§ Written task
Repeat exactly, please, the lines that begin at the start of the listing and end at the line holding "bars('train_drawing', segs, 0.001, M['black_ink'], dz=dz), p)".

§ Dataset extract
______

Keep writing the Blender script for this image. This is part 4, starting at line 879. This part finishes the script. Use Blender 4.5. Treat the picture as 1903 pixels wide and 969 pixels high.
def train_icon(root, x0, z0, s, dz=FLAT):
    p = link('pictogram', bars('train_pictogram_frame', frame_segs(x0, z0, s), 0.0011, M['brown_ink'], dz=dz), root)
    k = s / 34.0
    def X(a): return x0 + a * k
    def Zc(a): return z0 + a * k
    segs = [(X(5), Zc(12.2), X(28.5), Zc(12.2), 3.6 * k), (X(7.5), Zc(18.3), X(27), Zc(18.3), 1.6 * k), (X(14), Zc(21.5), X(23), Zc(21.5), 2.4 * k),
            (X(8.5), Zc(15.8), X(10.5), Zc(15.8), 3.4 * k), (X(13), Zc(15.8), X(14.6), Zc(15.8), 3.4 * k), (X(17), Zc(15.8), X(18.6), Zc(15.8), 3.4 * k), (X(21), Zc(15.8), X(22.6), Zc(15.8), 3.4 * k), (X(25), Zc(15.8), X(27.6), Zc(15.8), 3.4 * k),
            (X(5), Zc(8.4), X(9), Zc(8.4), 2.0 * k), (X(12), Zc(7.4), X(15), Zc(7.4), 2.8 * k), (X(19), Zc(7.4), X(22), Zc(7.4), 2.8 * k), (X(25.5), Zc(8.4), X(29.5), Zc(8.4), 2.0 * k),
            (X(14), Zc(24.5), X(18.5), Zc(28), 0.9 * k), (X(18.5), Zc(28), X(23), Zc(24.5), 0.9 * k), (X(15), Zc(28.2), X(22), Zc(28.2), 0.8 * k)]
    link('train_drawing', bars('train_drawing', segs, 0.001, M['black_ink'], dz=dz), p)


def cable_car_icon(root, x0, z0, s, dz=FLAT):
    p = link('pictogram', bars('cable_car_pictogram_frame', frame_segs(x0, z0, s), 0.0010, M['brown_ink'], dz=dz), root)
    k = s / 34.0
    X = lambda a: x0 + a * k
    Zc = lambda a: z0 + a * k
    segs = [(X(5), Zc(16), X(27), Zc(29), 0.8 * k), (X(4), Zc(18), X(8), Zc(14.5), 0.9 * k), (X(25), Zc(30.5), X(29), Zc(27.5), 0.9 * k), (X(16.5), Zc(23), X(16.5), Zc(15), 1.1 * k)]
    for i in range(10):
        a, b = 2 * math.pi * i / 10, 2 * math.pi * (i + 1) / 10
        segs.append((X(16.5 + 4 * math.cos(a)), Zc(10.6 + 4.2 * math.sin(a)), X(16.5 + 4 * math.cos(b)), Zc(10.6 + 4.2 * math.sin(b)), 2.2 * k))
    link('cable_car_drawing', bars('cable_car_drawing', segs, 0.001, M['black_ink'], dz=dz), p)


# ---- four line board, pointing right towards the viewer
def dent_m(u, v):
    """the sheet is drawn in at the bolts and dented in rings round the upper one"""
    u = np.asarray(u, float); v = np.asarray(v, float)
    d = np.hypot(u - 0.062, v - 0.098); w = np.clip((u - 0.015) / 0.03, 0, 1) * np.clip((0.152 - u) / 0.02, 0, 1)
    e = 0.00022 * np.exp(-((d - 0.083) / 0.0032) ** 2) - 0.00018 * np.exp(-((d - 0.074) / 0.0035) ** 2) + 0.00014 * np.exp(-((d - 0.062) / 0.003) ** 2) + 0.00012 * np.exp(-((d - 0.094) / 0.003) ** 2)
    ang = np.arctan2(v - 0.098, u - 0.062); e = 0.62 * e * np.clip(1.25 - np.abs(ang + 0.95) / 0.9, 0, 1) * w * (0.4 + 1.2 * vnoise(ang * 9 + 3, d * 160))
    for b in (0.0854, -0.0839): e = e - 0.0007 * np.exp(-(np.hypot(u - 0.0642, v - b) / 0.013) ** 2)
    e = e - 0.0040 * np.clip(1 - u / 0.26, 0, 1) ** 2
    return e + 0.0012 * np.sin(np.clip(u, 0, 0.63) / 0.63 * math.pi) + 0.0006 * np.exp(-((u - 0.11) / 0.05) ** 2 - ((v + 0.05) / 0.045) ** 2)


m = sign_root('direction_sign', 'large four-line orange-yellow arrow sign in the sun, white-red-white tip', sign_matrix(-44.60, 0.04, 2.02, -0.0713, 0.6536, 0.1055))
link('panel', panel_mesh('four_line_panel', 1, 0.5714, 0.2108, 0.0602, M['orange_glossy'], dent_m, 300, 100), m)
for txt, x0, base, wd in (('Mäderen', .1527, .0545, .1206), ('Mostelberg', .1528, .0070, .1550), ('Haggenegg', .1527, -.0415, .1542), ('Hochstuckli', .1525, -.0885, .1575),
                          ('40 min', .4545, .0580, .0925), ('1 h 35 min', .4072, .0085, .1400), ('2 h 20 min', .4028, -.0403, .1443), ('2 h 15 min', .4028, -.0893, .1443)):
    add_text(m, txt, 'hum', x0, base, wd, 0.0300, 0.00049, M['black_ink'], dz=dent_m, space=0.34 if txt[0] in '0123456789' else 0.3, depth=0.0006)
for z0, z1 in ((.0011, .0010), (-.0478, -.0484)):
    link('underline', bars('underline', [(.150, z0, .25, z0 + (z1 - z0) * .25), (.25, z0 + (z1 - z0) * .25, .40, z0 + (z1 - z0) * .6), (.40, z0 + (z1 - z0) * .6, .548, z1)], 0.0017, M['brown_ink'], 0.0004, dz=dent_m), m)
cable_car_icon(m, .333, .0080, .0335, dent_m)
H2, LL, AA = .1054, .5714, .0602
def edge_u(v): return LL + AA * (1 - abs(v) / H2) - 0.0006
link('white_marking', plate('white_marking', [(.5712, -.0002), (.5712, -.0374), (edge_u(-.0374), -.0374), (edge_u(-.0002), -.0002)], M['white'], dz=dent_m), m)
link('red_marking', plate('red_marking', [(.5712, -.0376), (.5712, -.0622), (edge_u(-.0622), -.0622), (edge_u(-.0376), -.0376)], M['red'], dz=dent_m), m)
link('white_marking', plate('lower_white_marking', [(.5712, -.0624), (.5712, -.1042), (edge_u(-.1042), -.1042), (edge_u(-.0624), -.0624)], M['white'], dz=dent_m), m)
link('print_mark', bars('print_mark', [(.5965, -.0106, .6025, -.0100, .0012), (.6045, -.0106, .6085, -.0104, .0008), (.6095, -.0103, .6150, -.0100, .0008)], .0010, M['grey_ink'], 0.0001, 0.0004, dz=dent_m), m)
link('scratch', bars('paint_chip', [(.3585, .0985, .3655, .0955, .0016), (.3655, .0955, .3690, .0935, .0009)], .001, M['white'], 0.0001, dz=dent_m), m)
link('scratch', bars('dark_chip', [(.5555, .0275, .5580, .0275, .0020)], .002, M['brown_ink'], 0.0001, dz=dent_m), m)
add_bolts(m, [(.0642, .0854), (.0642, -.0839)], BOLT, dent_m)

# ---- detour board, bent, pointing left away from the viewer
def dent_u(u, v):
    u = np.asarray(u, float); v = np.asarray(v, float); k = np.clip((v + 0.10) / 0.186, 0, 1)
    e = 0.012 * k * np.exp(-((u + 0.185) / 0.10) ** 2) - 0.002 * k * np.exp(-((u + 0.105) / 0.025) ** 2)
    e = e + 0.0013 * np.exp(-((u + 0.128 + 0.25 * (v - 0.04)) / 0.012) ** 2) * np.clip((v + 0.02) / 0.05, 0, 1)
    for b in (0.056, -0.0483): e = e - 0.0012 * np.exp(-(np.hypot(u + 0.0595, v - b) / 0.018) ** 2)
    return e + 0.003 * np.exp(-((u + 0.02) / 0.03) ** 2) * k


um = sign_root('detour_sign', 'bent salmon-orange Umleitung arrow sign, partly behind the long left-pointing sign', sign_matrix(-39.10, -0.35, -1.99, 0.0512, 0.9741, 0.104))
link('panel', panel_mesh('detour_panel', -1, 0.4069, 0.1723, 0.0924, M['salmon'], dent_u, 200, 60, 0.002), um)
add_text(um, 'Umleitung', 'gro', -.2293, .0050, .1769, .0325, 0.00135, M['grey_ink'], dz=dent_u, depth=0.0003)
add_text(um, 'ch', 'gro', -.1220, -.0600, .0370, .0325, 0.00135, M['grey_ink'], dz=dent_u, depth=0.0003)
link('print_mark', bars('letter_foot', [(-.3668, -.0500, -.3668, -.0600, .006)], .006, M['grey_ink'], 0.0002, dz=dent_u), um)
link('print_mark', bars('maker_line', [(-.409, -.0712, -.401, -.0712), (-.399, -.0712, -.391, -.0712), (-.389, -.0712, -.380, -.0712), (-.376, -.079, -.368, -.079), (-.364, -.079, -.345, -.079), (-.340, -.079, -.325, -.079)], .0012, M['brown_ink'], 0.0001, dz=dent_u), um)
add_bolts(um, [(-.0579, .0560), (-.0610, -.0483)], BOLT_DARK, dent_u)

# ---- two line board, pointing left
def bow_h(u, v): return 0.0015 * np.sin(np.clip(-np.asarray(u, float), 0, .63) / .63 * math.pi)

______

§ Worked solution
Keep writing the Blender script for this image. This is part 4, starting at line 879. This part finishes the script. Use Blender 4.5. Treat the picture as 1903 pixels wide and 969 pixels high.
def train_icon(root, x0, z0, s, dz=FLAT):
    p = link('pictogram', bars('train_pictogram_frame', frame_segs(x0, z0, s), 0.0011, M['brown_ink'], dz=dz), root)
    k = s / 34.0
    def X(a): return x0 + a * k
    def Zc(a): return z0 + a * k
    segs = [(X(5), Zc(12.2), X(28.5), Zc(12.2), 3.6 * k), (X(7.5), Zc(18.3), X(27), Zc(18.3), 1.6 * k), (X(14), Zc(21.5), X(23), Zc(21.5), 2.4 * k),
            (X(8.5), Zc(15.8), X(10.5), Zc(15.8), 3.4 * k), (X(13), Zc(15.8), X(14.6), Zc(15.8), 3.4 * k), (X(17), Zc(15.8), X(18.6), Zc(15.8), 3.4 * k), (X(21), Zc(15.8), X(22.6), Zc(15.8), 3.4 * k), (X(25), Zc(15.8), X(27.6), Zc(15.8), 3.4 * k),
            (X(5), Zc(8.4), X(9), Zc(8.4), 2.0 * k), (X(12), Zc(7.4), X(15), Zc(7.4), 2.8 * k), (X(19), Zc(7.4), X(22), Zc(7.4), 2.8 * k), (X(25.5), Zc(8.4), X(29.5), Zc(8.4), 2.0 * k),
            (X(14), Zc(24.5), X(18.5), Zc(28), 0.9 * k), (X(18.5), Zc(28), X(23), Zc(24.5), 0.9 * k), (X(15), Zc(28.2), X(22), Zc(28.2), 0.8 * k)]
    link('train_drawing', bars('train_drawing', segs, 0.001, M['black_ink'], dz=dz), p)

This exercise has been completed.